Recorded data:
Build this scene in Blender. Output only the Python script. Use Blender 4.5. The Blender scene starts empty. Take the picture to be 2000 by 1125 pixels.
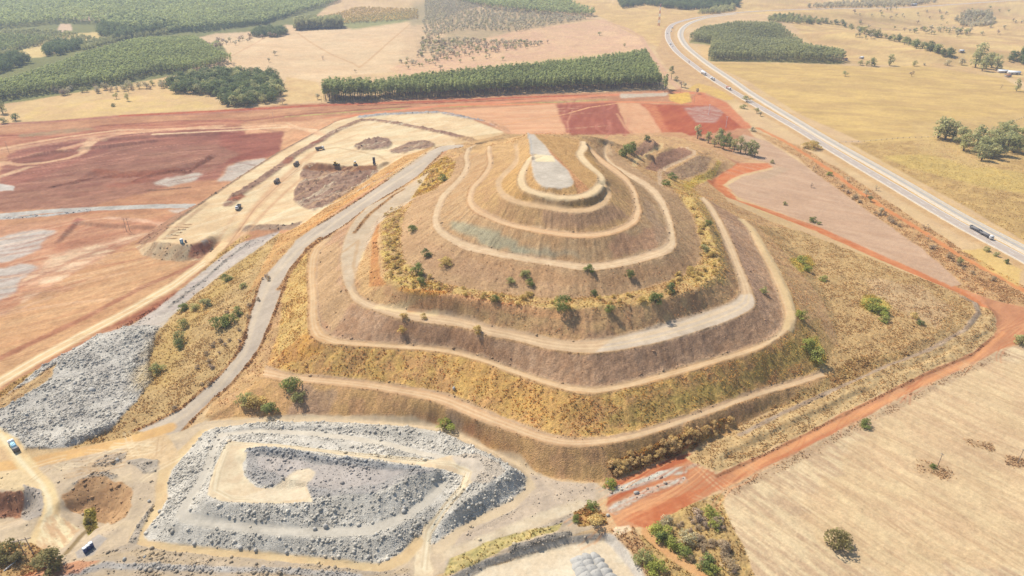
import bpy, math, random
import numpy as np
from mathutils import Vector, Matrix

# ---------------------------------------------------------------- camera, sky, sun, exposure
SC = bpy.context.scene
COL = SC.collection
CAM_H, PITCH, FPX = 200.0, math.radians(28.0), 1333.0
cam_d = bpy.data.cameras.new("camera")
cam_d.sensor_width = 36.0
cam_d.lens = FPX / 2000.0 * 36.0
cam_d.clip_start, cam_d.clip_end = 1.0, 20000.0
cam = bpy.data.objects.new("camera", cam_d)
cam.location = (0, 0, CAM_H)
cam.rotation_euler = (math.pi / 2 - PITCH, 0, 0)
COL.objects.link(cam)
SC.camera = cam

SUN_EL, SUN_AZ = math.radians(53.0), math.radians(-49.0)   # azimuth from +Y towards +X
world = bpy.data.worlds.new("World")
SC.world = world
world.use_nodes = True
wn = world.node_tree
sky = wn.nodes.new("ShaderNodeTexSky")
sky.sky_type = 'NISHITA'
sky.sun_disc = False
sky.sun_elevation = SUN_EL
sky.sun_rotation = SUN_AZ
wn.links.new(sky.outputs[0], wn.nodes["Background"].inputs[0])
wn.nodes["Background"].inputs[1].default_value = 0.115
sun_d = bpy.data.lights.new("sun", 'SUN')
sun_d.energy = 4.25
sun_d.angle = math.radians(0.6)
sun_d.color = (1.0, 0.94, 0.85)
sun = bpy.data.objects.new("sun", sun_d)
to_sun = Vector((math.sin(SUN_AZ) * math.cos(SUN_EL), math.cos(SUN_AZ) * math.cos(SUN_EL), math.sin(SUN_EL)))
sun.rotation_euler = to_sun.to_track_quat('Z', 'Y').to_euler()
COL.objects.link(sun)
SC.view_settings.view_transform = 'Standard'
SC.view_settings.look = 'None'
SC.view_settings.gamma = 1.0
SC.view_settings.exposure = 0.50
KEXP = 1.74            # radiance of a sunlit white flat surface in display units: turns seen colours into albedo
HAZE = 0.00011
QUAL = 1.0             # terrain grid density

# ---------------------------------------------------------------- small helpers
rng = np.random.default_rng(7)
random.seed(7)
SP, CP = math.sin(PITCH), math.cos(PITCH)


def lin(c):
    c = np.asarray(c, dtype=np.float64) / 255.0
    return np.where(c <= 0.04045, c / 12.92, ((c + 0.055) / 1.055) ** 2.4)


def alb(c, k=None):
    return np.clip(lin(c) / (k or KEXP) * np.array((1.0, .995, .90)), 0.0, 0.85)


def ss(a, b, x):
    t = np.clip((x - a) / (b - a), 0, 1)
    return t * t * (3 - 2 * t)


_T = np.random.default_rng(3).random((512, 512)).astype(np.float32)


def vn(x, y, s=0):
    """smooth value noise, 0..1"""
    x = np.asarray(x, dtype=np.float32) + s * 17.31
    y = np.asarray(y, dtype=np.float32) + s * 9.77
    xi = np.floor(x); yi = np.floor(y)
    fx = x - xi; fy = y - yi
    fx = fx * fx * (3 - 2 * fx); fy = fy * fy * (3 - 2 * fy)
    xi = xi.astype(np.int32); yi = yi.astype(np.int32)
    x0 = xi & 511; x1 = (xi + 1) & 511; y0 = yi & 511; y1 = (yi + 1) & 511
    a = _T[x0, y0]; b = _T[x1, y0]; c = _T[x0, y1]; d = _T[x1, y1]
    return (a + (b - a) * fx) * (1 - fy) + (c + (d - c) * fx) * fy


def fbm(x, y, octs=3, s=0, g=0.5):
    v = 0; a = 1.0; t = 0
    for i in range(octs):
        v = v + a * vn(x * 2 ** i, y * 2 ** i, s + i * 3)
        t += a; a *= g
    return v / t


def P(s):
    """'x,y x,y,z ...' -> list of tuples"""
    return [tuple(float(q) for q in w.split(',')) for w in s.split()]


def unproj(px, py, z):
    """pixel of the 2000x1125 photograph on the horizontal plane z -> world"""
    yy = 562.5 - py
    dz = yy * CP - FPX * SP
    t = (z - CAM_H) / dz
    return (px - 1000.0) * t, (yy * SP + FPX * CP) * t


# ---------------------------------------------------------------- terrain heights: break lines (pixel traces at known heights)
HWY_N = P("2230,637 2120,575 2000,507 1875,440 1750,367 1620,290 1560,253 1500,219 1445,187 1390,153 1350,124 1322,101 1308,82 1304,70 1306,57 1318,46 1350,37 1390,30 1437,25 1500,21 1580,18 1700,16 1780,14 1860,9 1930,4 1990,0 2060,-4")
HWY_F = P("2230,613 2120,553 2000,487 1875,421 1750,348 1620,275 1560,239 1500,203 1460,178 1425,153 1390,130 1362,109 1342,92 1332,78 1329,66 1334,55 1348,45 1368,38 1390,33 1437,27")


def hwy_world(pts):
    return np.array([unproj(p[0], p[1], 0.0) for p in pts])


def dens(pts, step):
    """resample a polyline with a Catmull-Rom spline"""
    pts = np.asarray(pts, float)
    q = np.vstack([2 * pts[0] - pts[1], pts, 2 * pts[-1] - pts[-2]])
    out = []
    for i in range(1, len(q) - 2):
        n = max(1, int(np.linalg.norm(q[i + 1] - q[i]) / step))
        t = np.linspace(0, 1, n, endpoint=False)[:, None]
        a, b, c, d = q[i - 1], q[i], q[i + 1], q[i + 2]
        out.append(0.5 * (2 * b + (c - a) * t + (2 * a - 5 * b + 4 * c - d) * t ** 2 + (3 * b - a - 3 * c + d) * t ** 3))
    out.append(pts[-1:])
    return np.vstack(out)


WN = dens(hwy_world(HWY_N), 12.0)
WF = dens(hwy_world(HWY_F), 12.0)


def relief(X, Y):
    """gentle far country"""
    X = np.asarray(X, float); Y = np.asarray(Y, float)
    m = ss(900, 1250, Y)
    r = (fbm(X / 420 + 3.1, Y / 420, 2, 5) - 0.5) * 60 + (vn(X / 150 + .5 * Y / 150, Y / 110, 9) - 0.5) * 26 * ss(250, 500, X)
    r = r * m * (0.35 + 0.65 * ss(250, 500, X)) + 0 * X
    r = r - 10 * m * np.exp(-((Y - 1420 - 0.35 * (X + 700)) / 130) ** 2) * ss(-350, -600, X)
    d = np.full(X.shape, 1e9)
    for w in (WN, WF):
        for i in range(0, len(w), 4):
            d = np.minimum(d, (X - w[i, 0]) ** 2 + (Y - w[i, 1]) ** 2)
    return r * ss(30, 170, np.sqrt(d))


LINES = []        # arrays (n,3) of world points


def LP(z, s, step=None):
    pts = P(s)
    w = []
    for p in pts:
        zz = p[2] if len(p) > 2 else z
        x, y = unproj(p[0], p[1], zz)
        w.append((x, y, zz))
    LINES.append(np.array(w))


def LW(s):
    LINES.append(np.array(P(s)))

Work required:
Copy every line of the data word for word, omitting the images.

Answer to the problem:
Build this scene in Blender. Output only the Python script. Use Blender 4.5. The Blender scene starts empty. Take the picture to be 2000 by 1125 pixels.
import bpy, math, random
import numpy as np
from mathutils import Vector, Matrix

# ---------------------------------------------------------------- camera, sky, sun, exposure
SC = bpy.context.scene
COL = SC.collection
CAM_H, PITCH, FPX = 200.0, math.radians(28.0), 1333.0
cam_d = bpy.data.cameras.new("camera")
cam_d.sensor_width = 36.0
cam_d.lens = FPX / 2000.0 * 36.0
cam_d.clip_start, cam_d.clip_end = 1.0, 20000.0
cam = bpy.data.objects.new("camera", cam_d)
cam.location = (0, 0, CAM_H)
cam.rotation_euler = (math.pi / 2 - PITCH, 0, 0)
COL.objects.link(cam)
SC.camera = cam

SUN_EL, SUN_AZ = math.radians(53.0), math.radians(-49.0)   # azimuth from +Y towards +X
world = bpy.data.worlds.new("World")
SC.world = world
world.use_nodes = True
wn = world.node_tree
sky = wn.nodes.new("ShaderNodeTexSky")
sky.sky_type = 'NISHITA'
sky.sun_disc = False
sky.sun_elevation = SUN_EL
sky.sun_rotation = SUN_AZ
wn.links.new(sky.outputs[0], wn.nodes["Background"].inputs[0])
wn.nodes["Background"].inputs[1].default_value = 0.115
sun_d = bpy.data.lights.new("sun", 'SUN')
sun_d.energy = 4.25
sun_d.angle = math.radians(0.6)
sun_d.color = (1.0, 0.94, 0.85)
sun = bpy.data.objects.new("sun", sun_d)
to_sun = Vector((math.sin(SUN_AZ) * math.cos(SUN_EL), math.cos(SUN_AZ) * math.cos(SUN_EL), math.sin(SUN_EL)))
sun.rotation_euler = to_sun.to_track_quat('Z', 'Y').to_euler()
COL.objects.link(sun)
SC.view_settings.view_transform = 'Standard'
SC.view_settings.look = 'None'
SC.view_settings.gamma = 1.0
SC.view_settings.exposure = 0.50
KEXP = 1.74            # radiance of a sunlit white flat surface in display units: turns seen colours into albedo
HAZE = 0.00011
QUAL = 1.0             # terrain grid density

# ---------------------------------------------------------------- small helpers
rng = np.random.default_rng(7)
random.seed(7)
SP, CP = math.sin(PITCH), math.cos(PITCH)


def lin(c):
    c = np.asarray(c, dtype=np.float64) / 255.0
    return np.where(c <= 0.04045, c / 12.92, ((c + 0.055) / 1.055) ** 2.4)


def alb(c, k=None):
    return np.clip(lin(c) / (k or KEXP) * np.array((1.0, .995, .90)), 0.0, 0.85)


def ss(a, b, x):
    t = np.clip((x - a) / (b - a), 0, 1)
    return t * t * (3 - 2 * t)


_T = np.random.default_rng(3).random((512, 512)).astype(np.float32)


def vn(x, y, s=0):
    """smooth value noise, 0..1"""
    x = np.asarray(x, dtype=np.float32) + s * 17.31
    y = np.asarray(y, dtype=np.float32) + s * 9.77
    xi = np.floor(x); yi = np.floor(y)
    fx = x - xi; fy = y - yi
    fx = fx * fx * (3 - 2 * fx); fy = fy * fy * (3 - 2 * fy)
    xi = xi.astype(np.int32); yi = yi.astype(np.int32)
    x0 = xi & 511; x1 = (xi + 1) & 511; y0 = yi & 511; y1 = (yi + 1) & 511
    a = _T[x0, y0]; b = _T[x1, y0]; c = _T[x0, y1]; d = _T[x1, y1]
    return (a + (b - a) * fx) * (1 - fy) + (c + (d - c) * fx) * fy


def fbm(x, y, octs=3, s=0, g=0.5):
    v = 0; a = 1.0; t = 0
    for i in range(octs):
        v = v + a * vn(x * 2 ** i, y * 2 ** i, s + i * 3)
        t += a; a *= g
    return v / t


def P(s):
    """'x,y x,y,z ...' -> list of tuples"""
    return [tuple(float(q) for q in w.split(',')) for w in s.split()]


def unproj(px, py, z):
    """pixel of the 2000x1125 photograph on the horizontal plane z -> world"""
    yy = 562.5 - py
    dz = yy * CP - FPX * SP
    t = (z - CAM_H) / dz
    return (px - 1000.0) * t, (yy * SP + FPX * CP) * t


# ---------------------------------------------------------------- terrain heights: break lines (pixel traces at known heights)
HWY_N = P("2230,637 2120,575 2000,507 1875,440 1750,367 1620,290 1560,253 1500,219 1445,187 1390,153 1350,124 1322,101 1308,82 1304,70 1306,57 1318,46 1350,37 1390,30 1437,25 1500,21 1580,18 1700,16 1780,14 1860,9 1930,4 1990,0 2060,-4")
HWY_F = P("2230,613 2120,553 2000,487 1875,421 1750,348 1620,275 1560,239 1500,203 1460,178 1425,153 1390,130 1362,109 1342,92 1332,78 1329,66 1334,55 1348,45 1368,38 1390,33 1437,27")


def hwy_world(pts):
    return np.array([unproj(p[0], p[1], 0.0) for p in pts])


def dens(pts, step):
    """resample a polyline with a Catmull-Rom spline"""
    pts = np.asarray(pts, float)
    q = np.vstack([2 * pts[0] - pts[1], pts, 2 * pts[-1] - pts[-2]])
    out = []
    for i in range(1, len(q) - 2):
        n = max(1, int(np.linalg.norm(q[i + 1] - q[i]) / step))
        t = np.linspace(0, 1, n, endpoint=False)[:, None]
        a, b, c, d = q[i - 1], q[i], q[i + 1], q[i + 2]
        out.append(0.5 * (2 * b + (c - a) * t + (2 * a - 5 * b + 4 * c - d) * t ** 2 + (3 * b - a - 3 * c + d) * t ** 3))
    out.append(pts[-1:])
    return np.vstack(out)


WN = dens(hwy_world(HWY_N), 12.0)
WF = dens(hwy_world(HWY_F), 12.0)


def relief(X, Y):
    """gentle far country"""
    X = np.asarray(X, float); Y = np.asarray(Y, float)
    m = ss(900, 1250, Y)
    r = (fbm(X / 420 + 3.1, Y / 420, 2, 5) - 0.5) * 60 + (vn(X / 150 + .5 * Y / 150, Y / 110, 9) - 0.5) * 26 * ss(250, 500, X)
    r = r * m * (0.35 + 0.65 * ss(250, 500, X)) + 0 * X
    r = r - 10 * m * np.exp(-((Y - 1420 - 0.35 * (X + 700)) / 130) ** 2) * ss(-350, -600, X)
    d = np.full(X.shape, 1e9)
    for w in (WN, WF):
        for i in range(0, len(w), 4):
            d = np.minimum(d, (X - w[i, 0]) ** 2 + (Y - w[i, 1]) ** 2)
    return r * ss(30, 170, np.sqrt(d))


LINES = []        # arrays (n,3) of world points


def LP(z, s, step=None):
    pts = P(s)
    w = []
    for p in pts:
        zz = p[2] if len(p) > 2 else z
        x, y = unproj(p[0], p[1], zz)
        w.append((x, y, zz))
    LINES.append(np.array(w))


def LW(s):
    LINES.append(np.array(P(s)))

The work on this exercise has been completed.